I wonder if this also circumnavigates blocks to torrent sites etc. It is totally laughable that all this money got dumped into this plan, only for it to be sharted out by a simple browser add-on less than a week later.

on a lot of sites you can just change the protocol from http:// to https:// :p
 
on a lot of sites you can just change the protocol from http:// to https:// :p

Exactly. No way the government of the United Kingdom spent millions of pounds implementing a system which can be circumvented by the addition of ONE LETTER to the URL, and expect people to not to suspect there's more to it than blocking porn.
 
Exactly.

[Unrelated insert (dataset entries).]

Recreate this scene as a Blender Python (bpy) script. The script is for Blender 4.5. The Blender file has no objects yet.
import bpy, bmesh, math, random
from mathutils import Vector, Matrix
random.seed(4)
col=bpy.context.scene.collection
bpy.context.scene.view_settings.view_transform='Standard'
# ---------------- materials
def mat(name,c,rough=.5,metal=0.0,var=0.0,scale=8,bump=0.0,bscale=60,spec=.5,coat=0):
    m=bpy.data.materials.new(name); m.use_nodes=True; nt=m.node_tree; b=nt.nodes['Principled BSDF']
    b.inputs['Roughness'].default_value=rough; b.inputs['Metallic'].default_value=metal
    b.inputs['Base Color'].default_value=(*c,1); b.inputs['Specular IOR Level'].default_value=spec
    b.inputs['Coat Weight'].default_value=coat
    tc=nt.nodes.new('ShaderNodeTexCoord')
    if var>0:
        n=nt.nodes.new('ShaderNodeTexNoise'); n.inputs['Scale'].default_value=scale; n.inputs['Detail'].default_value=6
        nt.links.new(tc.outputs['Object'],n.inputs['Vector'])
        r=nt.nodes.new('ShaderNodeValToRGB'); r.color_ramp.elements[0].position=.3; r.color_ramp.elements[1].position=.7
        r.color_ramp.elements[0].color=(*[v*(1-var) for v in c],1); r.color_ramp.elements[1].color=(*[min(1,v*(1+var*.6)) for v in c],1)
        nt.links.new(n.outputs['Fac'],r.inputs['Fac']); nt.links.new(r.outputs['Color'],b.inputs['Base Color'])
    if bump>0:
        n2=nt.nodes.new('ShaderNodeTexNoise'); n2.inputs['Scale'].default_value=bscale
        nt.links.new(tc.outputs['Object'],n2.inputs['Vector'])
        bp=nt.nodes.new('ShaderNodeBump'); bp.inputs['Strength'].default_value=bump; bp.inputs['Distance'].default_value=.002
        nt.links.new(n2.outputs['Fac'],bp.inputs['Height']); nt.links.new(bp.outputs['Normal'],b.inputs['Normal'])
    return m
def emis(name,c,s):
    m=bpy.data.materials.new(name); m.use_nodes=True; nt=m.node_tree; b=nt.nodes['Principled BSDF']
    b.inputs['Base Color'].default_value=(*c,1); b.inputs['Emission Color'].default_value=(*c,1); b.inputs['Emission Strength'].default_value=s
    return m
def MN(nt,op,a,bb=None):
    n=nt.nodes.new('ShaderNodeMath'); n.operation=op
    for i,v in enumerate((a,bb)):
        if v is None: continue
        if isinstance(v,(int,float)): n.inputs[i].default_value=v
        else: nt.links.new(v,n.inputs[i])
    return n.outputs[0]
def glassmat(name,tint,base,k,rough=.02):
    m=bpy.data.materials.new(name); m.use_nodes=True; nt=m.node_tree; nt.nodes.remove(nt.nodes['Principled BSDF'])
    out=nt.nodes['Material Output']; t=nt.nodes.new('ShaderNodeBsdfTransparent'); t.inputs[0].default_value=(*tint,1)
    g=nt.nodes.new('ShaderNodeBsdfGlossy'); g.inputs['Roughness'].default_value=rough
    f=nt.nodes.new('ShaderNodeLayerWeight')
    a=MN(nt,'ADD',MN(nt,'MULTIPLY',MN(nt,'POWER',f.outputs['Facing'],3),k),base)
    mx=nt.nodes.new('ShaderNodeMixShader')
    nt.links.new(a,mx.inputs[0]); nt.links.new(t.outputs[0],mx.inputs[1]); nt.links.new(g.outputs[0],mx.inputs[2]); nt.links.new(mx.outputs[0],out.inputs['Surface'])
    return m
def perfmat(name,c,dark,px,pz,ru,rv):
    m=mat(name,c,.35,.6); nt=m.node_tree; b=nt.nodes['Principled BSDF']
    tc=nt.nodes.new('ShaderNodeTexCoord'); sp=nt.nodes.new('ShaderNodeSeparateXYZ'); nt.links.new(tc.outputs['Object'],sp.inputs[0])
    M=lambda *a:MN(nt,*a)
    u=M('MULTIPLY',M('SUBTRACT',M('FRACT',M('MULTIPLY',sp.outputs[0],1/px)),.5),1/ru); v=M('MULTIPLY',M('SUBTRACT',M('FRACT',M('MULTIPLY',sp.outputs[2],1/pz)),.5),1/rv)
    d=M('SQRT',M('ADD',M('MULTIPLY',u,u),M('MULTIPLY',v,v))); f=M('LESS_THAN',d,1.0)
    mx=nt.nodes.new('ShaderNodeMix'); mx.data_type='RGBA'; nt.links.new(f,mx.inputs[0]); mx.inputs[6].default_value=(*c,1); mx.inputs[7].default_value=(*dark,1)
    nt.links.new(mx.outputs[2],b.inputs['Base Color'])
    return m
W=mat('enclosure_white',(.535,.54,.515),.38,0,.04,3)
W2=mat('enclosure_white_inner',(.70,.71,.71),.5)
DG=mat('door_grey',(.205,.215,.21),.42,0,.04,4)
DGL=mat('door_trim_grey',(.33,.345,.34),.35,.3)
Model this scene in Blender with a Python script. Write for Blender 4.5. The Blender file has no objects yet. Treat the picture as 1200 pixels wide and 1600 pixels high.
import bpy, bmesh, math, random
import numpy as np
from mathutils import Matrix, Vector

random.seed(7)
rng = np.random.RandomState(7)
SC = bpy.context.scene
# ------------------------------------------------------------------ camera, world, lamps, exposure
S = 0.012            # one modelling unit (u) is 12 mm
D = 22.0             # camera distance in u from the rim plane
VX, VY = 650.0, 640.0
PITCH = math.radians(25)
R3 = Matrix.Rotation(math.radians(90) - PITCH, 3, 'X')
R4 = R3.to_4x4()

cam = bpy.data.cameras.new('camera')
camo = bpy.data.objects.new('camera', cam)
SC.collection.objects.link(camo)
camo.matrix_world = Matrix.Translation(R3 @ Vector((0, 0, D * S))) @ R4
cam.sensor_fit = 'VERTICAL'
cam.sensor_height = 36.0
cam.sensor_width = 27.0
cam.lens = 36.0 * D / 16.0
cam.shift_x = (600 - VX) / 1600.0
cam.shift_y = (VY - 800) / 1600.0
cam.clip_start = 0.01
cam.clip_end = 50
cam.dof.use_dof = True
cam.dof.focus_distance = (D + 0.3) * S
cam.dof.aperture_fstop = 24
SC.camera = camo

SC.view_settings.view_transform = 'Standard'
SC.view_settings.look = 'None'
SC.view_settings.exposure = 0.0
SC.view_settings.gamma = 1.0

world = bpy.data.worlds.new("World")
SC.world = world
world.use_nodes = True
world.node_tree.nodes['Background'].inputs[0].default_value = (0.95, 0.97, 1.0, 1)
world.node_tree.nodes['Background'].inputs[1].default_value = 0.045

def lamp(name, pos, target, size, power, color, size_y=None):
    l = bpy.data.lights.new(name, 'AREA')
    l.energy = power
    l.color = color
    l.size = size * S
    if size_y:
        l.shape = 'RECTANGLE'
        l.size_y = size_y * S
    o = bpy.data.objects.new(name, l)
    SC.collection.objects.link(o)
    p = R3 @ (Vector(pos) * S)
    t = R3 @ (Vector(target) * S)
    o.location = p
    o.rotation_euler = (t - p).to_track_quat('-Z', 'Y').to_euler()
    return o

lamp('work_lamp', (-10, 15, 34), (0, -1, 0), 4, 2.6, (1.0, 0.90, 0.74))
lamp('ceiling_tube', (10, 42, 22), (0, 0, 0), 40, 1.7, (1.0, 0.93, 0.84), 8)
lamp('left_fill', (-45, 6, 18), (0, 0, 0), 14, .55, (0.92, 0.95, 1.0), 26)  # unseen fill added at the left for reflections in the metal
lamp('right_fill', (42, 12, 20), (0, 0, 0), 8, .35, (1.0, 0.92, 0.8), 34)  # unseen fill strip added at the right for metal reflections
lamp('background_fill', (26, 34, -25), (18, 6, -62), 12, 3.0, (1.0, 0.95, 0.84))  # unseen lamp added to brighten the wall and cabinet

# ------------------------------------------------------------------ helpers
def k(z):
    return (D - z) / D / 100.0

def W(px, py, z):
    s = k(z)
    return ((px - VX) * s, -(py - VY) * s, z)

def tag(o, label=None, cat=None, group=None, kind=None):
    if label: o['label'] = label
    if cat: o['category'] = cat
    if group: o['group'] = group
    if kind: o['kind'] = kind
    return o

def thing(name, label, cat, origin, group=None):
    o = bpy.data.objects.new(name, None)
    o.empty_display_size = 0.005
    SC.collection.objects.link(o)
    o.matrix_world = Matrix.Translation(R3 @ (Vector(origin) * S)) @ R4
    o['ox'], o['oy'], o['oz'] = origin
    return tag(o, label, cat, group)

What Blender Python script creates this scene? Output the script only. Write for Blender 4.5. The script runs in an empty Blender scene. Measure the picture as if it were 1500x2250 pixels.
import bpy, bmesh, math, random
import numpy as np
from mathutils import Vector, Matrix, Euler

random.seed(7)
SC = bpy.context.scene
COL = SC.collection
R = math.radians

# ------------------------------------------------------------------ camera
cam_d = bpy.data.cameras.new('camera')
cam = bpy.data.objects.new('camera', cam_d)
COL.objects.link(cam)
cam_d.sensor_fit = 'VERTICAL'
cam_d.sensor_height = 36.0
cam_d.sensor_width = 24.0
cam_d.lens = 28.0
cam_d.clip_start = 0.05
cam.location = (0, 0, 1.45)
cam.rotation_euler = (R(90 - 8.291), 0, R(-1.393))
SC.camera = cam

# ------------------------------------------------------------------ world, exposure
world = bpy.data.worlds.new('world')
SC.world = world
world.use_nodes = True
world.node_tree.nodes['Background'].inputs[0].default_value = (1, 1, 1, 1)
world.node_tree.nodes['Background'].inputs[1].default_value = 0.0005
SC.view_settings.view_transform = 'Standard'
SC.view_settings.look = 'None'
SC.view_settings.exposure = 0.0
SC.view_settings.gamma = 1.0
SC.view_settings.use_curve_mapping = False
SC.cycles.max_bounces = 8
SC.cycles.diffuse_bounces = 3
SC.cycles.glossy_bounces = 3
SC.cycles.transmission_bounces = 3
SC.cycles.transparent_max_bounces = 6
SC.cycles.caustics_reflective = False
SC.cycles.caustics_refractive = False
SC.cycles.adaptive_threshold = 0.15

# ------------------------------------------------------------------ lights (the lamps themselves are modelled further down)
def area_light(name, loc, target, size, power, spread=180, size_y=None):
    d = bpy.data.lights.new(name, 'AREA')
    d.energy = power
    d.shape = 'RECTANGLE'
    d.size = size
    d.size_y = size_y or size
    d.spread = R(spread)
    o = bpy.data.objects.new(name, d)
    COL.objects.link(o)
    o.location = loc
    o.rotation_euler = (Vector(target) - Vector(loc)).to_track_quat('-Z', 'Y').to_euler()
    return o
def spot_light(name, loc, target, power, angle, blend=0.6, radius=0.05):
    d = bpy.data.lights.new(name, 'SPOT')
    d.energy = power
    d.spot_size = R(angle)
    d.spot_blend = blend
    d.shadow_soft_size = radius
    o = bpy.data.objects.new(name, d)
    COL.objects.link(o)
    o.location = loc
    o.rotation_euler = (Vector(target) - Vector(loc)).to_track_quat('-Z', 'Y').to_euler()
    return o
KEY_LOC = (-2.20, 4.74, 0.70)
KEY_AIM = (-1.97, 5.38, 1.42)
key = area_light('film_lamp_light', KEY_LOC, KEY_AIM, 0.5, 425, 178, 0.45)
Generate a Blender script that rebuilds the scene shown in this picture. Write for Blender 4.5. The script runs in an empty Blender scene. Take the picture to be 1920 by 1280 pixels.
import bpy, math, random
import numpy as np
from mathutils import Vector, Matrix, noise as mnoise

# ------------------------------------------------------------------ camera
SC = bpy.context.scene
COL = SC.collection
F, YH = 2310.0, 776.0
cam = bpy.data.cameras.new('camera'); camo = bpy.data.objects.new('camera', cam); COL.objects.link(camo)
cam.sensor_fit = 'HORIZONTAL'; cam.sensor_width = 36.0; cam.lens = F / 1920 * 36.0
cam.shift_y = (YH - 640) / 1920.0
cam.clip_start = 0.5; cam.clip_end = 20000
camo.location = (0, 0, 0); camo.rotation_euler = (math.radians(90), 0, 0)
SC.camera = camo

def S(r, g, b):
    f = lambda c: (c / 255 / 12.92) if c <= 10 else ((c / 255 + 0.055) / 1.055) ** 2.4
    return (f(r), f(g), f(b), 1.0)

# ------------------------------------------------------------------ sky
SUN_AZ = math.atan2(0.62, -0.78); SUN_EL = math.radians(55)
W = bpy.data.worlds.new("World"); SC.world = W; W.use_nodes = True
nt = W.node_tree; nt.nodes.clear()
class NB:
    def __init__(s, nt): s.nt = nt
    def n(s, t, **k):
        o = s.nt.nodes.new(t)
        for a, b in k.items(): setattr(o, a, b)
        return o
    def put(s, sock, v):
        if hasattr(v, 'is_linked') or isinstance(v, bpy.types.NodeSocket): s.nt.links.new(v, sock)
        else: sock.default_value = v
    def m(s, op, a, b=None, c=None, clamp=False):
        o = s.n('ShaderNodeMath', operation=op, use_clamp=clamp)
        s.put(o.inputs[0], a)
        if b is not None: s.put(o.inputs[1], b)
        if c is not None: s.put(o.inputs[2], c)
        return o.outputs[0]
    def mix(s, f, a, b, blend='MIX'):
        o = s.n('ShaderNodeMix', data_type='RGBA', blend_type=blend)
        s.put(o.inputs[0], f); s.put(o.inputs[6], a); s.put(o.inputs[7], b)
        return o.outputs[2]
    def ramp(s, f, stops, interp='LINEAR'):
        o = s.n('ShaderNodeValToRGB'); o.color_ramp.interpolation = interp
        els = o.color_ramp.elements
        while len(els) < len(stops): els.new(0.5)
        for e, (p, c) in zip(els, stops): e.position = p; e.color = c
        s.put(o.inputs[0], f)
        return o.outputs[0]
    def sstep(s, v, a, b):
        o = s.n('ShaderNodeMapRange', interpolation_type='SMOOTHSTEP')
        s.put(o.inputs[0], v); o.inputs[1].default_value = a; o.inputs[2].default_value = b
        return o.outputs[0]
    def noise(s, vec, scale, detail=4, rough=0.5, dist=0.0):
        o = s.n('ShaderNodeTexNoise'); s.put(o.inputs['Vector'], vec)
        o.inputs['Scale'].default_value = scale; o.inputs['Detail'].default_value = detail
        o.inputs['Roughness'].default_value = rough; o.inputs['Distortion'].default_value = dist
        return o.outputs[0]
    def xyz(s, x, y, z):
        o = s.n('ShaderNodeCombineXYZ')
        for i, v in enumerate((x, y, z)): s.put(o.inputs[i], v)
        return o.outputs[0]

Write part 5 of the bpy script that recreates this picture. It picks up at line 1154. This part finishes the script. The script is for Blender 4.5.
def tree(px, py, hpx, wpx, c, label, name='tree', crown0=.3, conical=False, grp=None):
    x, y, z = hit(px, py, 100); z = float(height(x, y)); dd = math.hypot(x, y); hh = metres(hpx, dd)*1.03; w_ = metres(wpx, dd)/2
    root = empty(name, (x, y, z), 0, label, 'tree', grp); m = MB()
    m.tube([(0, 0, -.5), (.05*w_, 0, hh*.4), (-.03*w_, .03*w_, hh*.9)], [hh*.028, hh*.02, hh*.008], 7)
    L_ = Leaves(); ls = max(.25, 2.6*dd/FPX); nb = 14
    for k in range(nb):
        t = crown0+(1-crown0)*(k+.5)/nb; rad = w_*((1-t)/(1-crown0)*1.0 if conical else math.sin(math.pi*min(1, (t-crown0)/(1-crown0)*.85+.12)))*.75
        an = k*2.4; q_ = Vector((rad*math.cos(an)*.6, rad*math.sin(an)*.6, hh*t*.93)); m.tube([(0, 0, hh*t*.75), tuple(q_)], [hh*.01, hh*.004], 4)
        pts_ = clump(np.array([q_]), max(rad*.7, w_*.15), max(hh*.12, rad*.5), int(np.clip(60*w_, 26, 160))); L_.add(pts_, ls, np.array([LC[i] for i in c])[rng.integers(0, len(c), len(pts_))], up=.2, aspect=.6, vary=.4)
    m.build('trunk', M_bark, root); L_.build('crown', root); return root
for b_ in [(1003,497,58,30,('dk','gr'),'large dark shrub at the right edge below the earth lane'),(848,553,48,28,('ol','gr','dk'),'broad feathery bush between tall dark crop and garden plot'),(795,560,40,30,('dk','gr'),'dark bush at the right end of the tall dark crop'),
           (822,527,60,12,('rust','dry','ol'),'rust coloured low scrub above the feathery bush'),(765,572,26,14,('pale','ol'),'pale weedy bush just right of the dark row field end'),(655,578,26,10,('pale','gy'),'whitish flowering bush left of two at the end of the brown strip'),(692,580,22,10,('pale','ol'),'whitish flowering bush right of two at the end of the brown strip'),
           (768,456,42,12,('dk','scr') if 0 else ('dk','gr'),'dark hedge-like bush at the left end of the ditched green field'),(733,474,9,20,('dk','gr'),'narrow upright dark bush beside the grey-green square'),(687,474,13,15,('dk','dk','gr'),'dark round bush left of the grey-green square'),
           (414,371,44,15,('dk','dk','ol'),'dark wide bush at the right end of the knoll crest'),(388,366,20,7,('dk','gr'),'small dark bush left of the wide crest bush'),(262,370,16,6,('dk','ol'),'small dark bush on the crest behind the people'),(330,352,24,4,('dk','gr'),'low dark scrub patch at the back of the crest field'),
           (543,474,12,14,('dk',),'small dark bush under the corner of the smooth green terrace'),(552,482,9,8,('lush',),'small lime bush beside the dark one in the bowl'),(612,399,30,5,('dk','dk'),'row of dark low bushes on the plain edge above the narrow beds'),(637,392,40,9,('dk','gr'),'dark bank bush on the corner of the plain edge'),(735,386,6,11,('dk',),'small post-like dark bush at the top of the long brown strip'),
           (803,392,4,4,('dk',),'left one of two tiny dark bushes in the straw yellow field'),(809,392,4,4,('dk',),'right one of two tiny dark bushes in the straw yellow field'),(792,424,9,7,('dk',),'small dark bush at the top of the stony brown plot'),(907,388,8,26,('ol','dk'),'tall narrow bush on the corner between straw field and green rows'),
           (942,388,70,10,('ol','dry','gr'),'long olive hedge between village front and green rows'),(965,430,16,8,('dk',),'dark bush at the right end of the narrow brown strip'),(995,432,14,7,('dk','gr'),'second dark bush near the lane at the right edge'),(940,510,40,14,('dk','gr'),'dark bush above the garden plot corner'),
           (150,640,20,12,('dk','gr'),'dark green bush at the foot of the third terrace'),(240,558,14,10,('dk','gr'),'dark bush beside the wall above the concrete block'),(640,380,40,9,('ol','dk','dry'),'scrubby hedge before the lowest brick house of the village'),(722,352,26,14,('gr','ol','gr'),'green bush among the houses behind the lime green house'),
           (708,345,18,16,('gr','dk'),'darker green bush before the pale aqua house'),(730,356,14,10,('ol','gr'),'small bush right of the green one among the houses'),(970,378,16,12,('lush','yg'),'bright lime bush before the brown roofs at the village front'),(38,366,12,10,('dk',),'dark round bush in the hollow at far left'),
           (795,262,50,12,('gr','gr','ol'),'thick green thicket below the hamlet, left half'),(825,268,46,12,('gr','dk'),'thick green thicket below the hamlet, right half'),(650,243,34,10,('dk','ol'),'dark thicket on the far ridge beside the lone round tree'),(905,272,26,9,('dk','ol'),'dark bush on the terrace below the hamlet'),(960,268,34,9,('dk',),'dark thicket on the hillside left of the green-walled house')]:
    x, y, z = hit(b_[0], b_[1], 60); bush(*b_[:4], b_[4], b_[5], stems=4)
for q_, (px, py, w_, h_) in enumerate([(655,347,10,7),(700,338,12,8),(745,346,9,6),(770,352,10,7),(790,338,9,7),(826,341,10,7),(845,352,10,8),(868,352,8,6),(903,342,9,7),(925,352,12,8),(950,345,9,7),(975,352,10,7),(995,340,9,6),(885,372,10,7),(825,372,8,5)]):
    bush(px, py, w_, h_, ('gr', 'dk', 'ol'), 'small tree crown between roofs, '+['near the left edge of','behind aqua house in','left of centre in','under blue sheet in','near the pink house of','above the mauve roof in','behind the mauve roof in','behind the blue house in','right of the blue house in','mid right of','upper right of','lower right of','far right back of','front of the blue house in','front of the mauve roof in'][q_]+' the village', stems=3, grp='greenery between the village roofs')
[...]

No way the government of the United Kingdom spent millions of pounds implementing a system which can be circumvented by the addition of ONE LETTER to the URL, and expect people to not to suspect there's more to it than blocking porn.

backdoor so they can watch porn in parliment init bruv :D
 
omg children can see porn on-line! ...or walk into any shop and pick up a newspaper and have **** galore shoved in thier face.
 
is there any point in this thread? wow you can get around filters?? never heard of a vpn?
 
is there any point in this thread? wow you can get around filters?? never heard of a vpn?

Well it's a massive waste of tax money bringing these 'initiatives' in.

History has taught us after the pirate bay was 'blocked', the tax payers money that went into that was money down the toilet.

So now they've done it again with porn...

Mind you, those holding the purse strings easily get confused between Internet Protocol and Intellectual Property, even in unrelated contexts... it's no a great surprise that some buck toothed moron MP is repeating the mistake, again at the expense of the tax payer.
 
Well it's a massive waste of tax money bringing these 'initiatives' in.

History has taught us after the pirate bay was 'blocked', the tax payers money that went into that was money down the toilet.

So now they've done it again with porn...

Mind you, those holding the purse strings easily get confused between Internet Protocol and Intellectual Property, even in unrelated contexts... it's no a great surprise that some buck toothed moron MP is repeating the mistake, again at the expense of the tax payer.